Kookmin euro, ESG debut sets Korean high
Kookmin issued its debut euro covered bond and first in sustainability format today (Wednesday), a €500m no-grow five year that attracted the most demand of a Korean covered bond, over €2.2bn, with bankers citing its ESG nature and legislative framework as broadening its appeal versus a recent KHFC trade.
Kookmin Bank’s mandate was announced on Tuesday of last week (30 June) and a series of investor calls held from Wednesday to Friday. The deal is its first euro benchmark covered bond, following prior dollar issuance, and first covered bond in sustainability format, although it has issued in other formats off the same framework.
This (Wednesday) morning, leads BNP Paribas, Citi, Crédit Agricole, JP Morgan, HSBC and SG went out with initial price thoughts of the high 40s for a €500m no-grow five year covered bond. After around an hour, books were reported as being over €1bn, excluding joint lead manager interest, and after around an hour and 55 minutes, guidance was revised to the 45bp area on the back of over €1.6bn of demand, excluding JLM interest.
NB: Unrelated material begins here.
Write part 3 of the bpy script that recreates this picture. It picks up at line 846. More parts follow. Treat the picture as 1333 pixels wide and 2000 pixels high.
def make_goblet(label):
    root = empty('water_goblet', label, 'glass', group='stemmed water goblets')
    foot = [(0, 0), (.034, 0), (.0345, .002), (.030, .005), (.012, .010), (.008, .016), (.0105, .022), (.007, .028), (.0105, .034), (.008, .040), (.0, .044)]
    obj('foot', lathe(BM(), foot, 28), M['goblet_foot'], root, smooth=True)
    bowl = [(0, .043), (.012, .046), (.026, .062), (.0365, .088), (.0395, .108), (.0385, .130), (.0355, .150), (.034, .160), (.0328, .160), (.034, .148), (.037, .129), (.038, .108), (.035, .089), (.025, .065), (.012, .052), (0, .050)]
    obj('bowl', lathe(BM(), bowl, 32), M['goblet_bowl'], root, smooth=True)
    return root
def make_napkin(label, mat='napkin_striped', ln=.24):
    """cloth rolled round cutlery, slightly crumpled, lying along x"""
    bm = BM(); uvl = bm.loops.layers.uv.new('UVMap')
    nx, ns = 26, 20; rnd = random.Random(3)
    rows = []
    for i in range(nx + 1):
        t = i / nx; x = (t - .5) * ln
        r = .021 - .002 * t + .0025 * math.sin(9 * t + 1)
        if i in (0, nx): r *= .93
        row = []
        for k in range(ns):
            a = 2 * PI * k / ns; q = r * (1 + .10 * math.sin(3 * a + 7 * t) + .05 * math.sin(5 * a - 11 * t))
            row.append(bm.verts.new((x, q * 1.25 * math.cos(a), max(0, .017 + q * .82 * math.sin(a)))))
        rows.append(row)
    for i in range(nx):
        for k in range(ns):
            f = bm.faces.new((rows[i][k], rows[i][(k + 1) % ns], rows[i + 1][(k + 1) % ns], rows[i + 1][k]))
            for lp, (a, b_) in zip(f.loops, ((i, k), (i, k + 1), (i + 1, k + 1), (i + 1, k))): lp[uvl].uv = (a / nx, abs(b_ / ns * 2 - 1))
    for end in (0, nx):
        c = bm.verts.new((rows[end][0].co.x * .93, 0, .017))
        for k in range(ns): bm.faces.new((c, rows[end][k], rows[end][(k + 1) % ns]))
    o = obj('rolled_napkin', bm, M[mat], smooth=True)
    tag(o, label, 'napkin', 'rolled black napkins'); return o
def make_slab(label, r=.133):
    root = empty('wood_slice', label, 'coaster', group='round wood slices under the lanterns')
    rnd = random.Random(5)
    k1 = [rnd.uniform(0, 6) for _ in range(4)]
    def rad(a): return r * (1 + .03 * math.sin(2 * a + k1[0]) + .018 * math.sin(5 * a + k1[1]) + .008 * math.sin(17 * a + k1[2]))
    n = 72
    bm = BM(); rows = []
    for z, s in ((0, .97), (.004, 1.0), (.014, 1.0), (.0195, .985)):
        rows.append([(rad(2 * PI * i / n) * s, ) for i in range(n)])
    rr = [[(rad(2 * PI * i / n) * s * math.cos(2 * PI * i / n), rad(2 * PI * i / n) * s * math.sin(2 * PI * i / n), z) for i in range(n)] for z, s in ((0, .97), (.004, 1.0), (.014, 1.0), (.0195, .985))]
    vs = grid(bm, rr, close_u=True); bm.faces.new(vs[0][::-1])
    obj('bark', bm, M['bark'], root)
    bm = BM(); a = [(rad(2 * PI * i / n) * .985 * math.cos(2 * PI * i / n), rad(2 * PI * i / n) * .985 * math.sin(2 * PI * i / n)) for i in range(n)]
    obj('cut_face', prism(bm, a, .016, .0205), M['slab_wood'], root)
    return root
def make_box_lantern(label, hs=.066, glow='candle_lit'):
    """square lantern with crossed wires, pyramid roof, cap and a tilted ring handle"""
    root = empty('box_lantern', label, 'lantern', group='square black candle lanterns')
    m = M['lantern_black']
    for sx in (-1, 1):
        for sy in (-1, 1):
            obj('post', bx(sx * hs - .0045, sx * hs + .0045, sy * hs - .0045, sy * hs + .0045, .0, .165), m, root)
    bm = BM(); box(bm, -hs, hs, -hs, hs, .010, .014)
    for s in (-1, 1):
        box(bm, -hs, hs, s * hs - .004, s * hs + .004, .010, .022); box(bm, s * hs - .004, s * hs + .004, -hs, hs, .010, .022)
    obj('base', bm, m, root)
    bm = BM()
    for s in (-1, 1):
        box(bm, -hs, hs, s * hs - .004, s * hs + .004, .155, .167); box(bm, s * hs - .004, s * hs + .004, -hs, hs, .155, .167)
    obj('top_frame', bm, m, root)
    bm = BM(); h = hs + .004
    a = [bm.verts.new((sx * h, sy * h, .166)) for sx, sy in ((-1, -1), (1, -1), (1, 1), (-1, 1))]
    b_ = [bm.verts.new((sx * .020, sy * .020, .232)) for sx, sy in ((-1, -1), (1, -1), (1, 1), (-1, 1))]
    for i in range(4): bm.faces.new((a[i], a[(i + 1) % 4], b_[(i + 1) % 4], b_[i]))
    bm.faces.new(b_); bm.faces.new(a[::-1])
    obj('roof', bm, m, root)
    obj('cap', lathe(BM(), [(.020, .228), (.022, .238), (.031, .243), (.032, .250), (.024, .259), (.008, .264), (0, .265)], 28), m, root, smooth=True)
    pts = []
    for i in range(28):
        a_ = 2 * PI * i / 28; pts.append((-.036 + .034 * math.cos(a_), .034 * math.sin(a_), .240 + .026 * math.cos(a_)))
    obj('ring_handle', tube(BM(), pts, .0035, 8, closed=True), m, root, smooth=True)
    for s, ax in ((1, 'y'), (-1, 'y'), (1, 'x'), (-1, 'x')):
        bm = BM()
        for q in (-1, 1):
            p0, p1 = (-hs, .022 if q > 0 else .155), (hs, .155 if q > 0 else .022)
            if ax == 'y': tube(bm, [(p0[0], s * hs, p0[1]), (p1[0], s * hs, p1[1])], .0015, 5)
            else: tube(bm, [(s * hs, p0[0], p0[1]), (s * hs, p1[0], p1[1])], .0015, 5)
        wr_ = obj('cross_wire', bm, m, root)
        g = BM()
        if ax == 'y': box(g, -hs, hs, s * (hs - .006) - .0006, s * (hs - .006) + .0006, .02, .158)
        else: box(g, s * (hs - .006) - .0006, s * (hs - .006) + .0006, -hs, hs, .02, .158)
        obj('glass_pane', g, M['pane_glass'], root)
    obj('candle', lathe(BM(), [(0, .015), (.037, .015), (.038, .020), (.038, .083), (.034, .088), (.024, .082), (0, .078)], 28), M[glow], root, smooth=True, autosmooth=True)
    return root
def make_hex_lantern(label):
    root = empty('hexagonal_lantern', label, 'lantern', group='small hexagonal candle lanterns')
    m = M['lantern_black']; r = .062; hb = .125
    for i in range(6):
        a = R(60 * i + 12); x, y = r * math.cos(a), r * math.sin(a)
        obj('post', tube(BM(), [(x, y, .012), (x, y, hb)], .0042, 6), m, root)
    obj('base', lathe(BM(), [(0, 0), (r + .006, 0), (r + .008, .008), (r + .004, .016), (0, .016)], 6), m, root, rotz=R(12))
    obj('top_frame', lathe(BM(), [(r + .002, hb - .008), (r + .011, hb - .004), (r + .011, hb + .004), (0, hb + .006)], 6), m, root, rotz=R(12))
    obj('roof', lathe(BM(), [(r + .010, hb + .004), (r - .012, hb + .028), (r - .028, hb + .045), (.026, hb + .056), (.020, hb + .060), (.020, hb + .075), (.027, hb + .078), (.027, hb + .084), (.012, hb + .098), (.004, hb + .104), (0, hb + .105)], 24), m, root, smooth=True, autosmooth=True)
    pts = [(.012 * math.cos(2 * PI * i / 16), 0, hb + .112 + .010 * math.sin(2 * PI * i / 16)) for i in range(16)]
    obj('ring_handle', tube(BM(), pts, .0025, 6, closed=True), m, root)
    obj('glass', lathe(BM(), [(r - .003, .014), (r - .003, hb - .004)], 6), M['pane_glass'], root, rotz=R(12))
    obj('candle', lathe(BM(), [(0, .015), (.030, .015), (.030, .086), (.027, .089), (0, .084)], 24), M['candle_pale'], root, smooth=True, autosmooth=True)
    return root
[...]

The deal was ultimately priced at 40bp on the back of over €2.2bn of demand, including €75m JLM interest.
A syndicate banker away from the leads said the outcome was a strong result, citing the move from the high 40s IPTs to the 40bp re-offer.
“The sustainability booster definitely helped,” she said, “and given one cannot really get medium term assets at a double-digit spread or with a positive coupon, this was another selling point.”
On Monday of last week, compatriot Korea Housing Finance Corporation (KHFC) attracted €650m-plus of orders to a €500m no-grow five year social bond priced at 35bp.
Bankers said that although higher rated KHFC (Aa2/AA/AA- by Moody’s, S&P and Fitch) achieved tighter pricing, its unique covered bond structure does not have such wide appeal as the legislative framework used by Kookmin (Aa3/A+/A) (covered bonds from each of the issuers are triple-A rated).
“It makes a very big difference, because the second you have a legislative framework, you have a much broader investor base that can buy it,” said the syndicate banker away from the leads.
A lead banker echoed this, noting that KHFC is the only previous South Korean name to have issued in the euro market.
“If you can only buy legislative covered bonds, this is probably your first chance to buy into the Korean market,” he said.
The lead banker said a high degree of price discovery was necessary given that the deal is Kookmin’s euro debut, but that based on where a new five year KHFC bond would be priced, fair value for today’s deal was around 40bp, meaning that the issuer paid minimal to zero new issue premium.
Kookmin’s deal was priced with a marginally positive yield of 0.052%, which the lead banker cited as another factor in the level of demand it enjoyed.
“Some investors we had today didn’t show up at KHFC because they priced with a negative yield,” he said, “especially the asset management community, who were significant in Kookmin’s deal.”
Another lead syndicate banker said the South Korean issuer’s sensible approach to launching the debut sustainability issue had contributed to the result.
“They announced it a week ago and did a series of calls and marketing, garnered feedback, and made sure they were all set up nicely before moving into the marketplace,” he said.
Capping the deal at €500m and the sustainability label led to swift momentum in the bookbuilding, he added, contributing to the “really tasty” €2.2bn-plus book.